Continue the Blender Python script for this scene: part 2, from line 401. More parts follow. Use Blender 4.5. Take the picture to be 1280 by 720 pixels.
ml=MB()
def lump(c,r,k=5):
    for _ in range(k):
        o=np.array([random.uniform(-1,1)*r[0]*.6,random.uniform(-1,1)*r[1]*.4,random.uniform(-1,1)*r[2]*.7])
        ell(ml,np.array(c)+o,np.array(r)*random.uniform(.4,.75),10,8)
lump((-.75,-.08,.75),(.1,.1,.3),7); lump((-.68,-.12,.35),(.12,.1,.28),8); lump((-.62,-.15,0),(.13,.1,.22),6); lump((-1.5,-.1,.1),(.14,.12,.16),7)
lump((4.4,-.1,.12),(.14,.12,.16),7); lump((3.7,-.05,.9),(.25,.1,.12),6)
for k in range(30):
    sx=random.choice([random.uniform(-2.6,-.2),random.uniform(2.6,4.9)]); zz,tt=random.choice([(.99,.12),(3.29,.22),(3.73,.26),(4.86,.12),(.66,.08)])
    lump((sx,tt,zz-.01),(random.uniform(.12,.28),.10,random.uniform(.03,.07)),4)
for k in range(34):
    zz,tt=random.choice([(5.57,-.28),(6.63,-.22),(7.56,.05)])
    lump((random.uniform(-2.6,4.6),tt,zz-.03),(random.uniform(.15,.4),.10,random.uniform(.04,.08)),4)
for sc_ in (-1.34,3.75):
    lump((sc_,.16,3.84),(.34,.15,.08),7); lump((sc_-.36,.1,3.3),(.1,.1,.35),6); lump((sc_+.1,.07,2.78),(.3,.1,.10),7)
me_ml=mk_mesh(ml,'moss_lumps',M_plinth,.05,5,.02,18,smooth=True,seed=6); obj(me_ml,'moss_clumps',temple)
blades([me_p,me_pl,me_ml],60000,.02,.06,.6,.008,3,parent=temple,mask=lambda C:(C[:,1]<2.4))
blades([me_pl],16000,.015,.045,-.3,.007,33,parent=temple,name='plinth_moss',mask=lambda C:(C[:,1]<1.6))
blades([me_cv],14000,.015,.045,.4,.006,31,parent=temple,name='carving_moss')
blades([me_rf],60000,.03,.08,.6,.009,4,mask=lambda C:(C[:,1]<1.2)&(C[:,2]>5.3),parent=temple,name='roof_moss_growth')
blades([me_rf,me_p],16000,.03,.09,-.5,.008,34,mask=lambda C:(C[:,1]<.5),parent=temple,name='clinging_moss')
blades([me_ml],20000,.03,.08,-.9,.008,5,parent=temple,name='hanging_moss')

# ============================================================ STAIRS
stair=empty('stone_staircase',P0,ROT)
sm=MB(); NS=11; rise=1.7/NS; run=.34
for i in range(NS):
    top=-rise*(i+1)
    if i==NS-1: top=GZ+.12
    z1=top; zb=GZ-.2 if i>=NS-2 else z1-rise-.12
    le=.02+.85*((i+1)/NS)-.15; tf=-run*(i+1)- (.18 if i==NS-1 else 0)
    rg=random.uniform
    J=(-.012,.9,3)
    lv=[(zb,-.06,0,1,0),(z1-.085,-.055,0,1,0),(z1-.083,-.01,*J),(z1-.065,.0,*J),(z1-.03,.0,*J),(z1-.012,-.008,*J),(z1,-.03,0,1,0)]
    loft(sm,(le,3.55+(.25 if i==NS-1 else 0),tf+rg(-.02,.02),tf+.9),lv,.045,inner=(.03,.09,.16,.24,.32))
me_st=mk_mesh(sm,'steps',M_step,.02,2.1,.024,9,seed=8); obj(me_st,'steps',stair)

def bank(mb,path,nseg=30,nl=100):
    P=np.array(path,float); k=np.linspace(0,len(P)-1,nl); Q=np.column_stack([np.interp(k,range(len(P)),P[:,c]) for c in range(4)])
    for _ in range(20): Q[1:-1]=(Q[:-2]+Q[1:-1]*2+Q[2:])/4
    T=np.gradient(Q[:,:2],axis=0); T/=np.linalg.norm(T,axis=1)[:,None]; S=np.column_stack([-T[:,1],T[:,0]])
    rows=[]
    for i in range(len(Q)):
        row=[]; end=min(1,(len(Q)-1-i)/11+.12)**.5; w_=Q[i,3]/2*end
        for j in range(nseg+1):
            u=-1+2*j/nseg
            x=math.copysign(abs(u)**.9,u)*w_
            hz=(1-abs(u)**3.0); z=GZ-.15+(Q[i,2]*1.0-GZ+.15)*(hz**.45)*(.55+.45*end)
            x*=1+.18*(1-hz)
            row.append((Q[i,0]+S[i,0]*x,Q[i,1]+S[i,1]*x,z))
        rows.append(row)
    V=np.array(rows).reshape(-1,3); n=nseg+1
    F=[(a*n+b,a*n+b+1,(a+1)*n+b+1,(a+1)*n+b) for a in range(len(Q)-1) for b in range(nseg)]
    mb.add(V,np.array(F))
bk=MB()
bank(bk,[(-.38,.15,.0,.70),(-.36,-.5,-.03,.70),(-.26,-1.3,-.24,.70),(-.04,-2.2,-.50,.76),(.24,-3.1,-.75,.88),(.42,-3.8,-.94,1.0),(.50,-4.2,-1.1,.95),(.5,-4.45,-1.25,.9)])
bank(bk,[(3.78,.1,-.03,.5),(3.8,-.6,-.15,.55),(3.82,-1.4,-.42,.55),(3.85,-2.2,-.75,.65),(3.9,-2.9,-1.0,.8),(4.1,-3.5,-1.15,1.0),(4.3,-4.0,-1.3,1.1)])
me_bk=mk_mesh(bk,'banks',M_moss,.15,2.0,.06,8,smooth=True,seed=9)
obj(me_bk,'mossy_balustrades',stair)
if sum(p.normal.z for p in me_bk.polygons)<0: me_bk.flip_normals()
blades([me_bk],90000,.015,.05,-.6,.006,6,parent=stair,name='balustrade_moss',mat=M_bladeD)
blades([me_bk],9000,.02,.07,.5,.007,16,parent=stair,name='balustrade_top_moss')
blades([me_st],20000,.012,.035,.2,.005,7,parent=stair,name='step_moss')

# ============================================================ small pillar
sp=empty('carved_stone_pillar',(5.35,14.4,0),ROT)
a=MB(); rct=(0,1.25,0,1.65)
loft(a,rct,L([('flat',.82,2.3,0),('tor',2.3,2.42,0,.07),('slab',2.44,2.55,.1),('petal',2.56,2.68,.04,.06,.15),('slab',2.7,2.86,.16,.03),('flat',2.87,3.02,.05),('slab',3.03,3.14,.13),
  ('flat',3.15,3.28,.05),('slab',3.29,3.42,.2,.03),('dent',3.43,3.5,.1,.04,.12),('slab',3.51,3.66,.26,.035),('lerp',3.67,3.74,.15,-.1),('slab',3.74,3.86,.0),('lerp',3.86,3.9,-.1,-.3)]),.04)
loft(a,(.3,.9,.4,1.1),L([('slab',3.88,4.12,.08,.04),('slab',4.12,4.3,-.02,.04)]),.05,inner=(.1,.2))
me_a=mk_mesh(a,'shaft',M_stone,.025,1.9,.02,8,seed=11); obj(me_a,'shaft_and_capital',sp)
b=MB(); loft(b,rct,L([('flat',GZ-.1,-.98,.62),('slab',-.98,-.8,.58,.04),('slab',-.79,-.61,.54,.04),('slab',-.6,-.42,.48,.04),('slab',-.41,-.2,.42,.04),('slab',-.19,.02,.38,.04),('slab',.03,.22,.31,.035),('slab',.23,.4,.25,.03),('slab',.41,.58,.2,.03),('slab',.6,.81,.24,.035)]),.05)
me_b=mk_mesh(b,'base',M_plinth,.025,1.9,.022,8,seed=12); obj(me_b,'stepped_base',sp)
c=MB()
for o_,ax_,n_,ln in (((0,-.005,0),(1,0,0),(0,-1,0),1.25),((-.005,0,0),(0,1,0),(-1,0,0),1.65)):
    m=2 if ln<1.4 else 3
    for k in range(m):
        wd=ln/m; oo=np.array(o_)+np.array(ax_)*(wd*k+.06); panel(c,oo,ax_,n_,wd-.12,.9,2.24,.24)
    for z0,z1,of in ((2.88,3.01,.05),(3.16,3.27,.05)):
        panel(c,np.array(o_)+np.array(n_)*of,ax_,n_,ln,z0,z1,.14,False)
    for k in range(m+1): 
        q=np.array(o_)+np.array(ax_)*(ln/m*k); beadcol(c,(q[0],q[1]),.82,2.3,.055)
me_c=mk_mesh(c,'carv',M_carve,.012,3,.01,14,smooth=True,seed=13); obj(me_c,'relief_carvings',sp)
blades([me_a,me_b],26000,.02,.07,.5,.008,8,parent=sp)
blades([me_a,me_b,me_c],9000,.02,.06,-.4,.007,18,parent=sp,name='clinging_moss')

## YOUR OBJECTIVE
Review the material and copy each line in which the word "parent" appears.

## OUTPUT FOR THIS TASK
blades([me_p,me_pl,me_ml],60000,.02,.06,.6,.008,3,parent=temple,mask=lambda C:(C[:,1]<2.4))
blades([me_pl],16000,.015,.045,-.3,.007,33,parent=temple,name='plinth_moss',mask=lambda C:(C[:,1]<1.6))
blades([me_cv],14000,.015,.045,.4,.006,31,parent=temple,name='carving_moss')
blades([me_rf],60000,.03,.08,.6,.009,4,mask=lambda C:(C[:,1]<1.2)&(C[:,2]>5.3),parent=temple,name='roof_moss_growth')
blades([me_rf,me_p],16000,.03,.09,-.5,.008,34,mask=lambda C:(C[:,1]<.5),parent=temple,name='clinging_moss')
blades([me_ml],20000,.03,.08,-.9,.008,5,parent=temple,name='hanging_moss')
blades([me_bk],90000,.015,.05,-.6,.006,6,parent=stair,name='balustrade_moss',mat=M_bladeD)
blades([me_bk],9000,.02,.07,.5,.007,16,parent=stair,name='balustrade_top_moss')
blades([me_st],20000,.012,.035,.2,.005,7,parent=stair,name='step_moss')
blades([me_a,me_b],26000,.02,.07,.5,.008,8,parent=sp)
blades([me_a,me_b,me_c],9000,.02,.06,-.4,.007,18,parent=sp,name='clinging_moss')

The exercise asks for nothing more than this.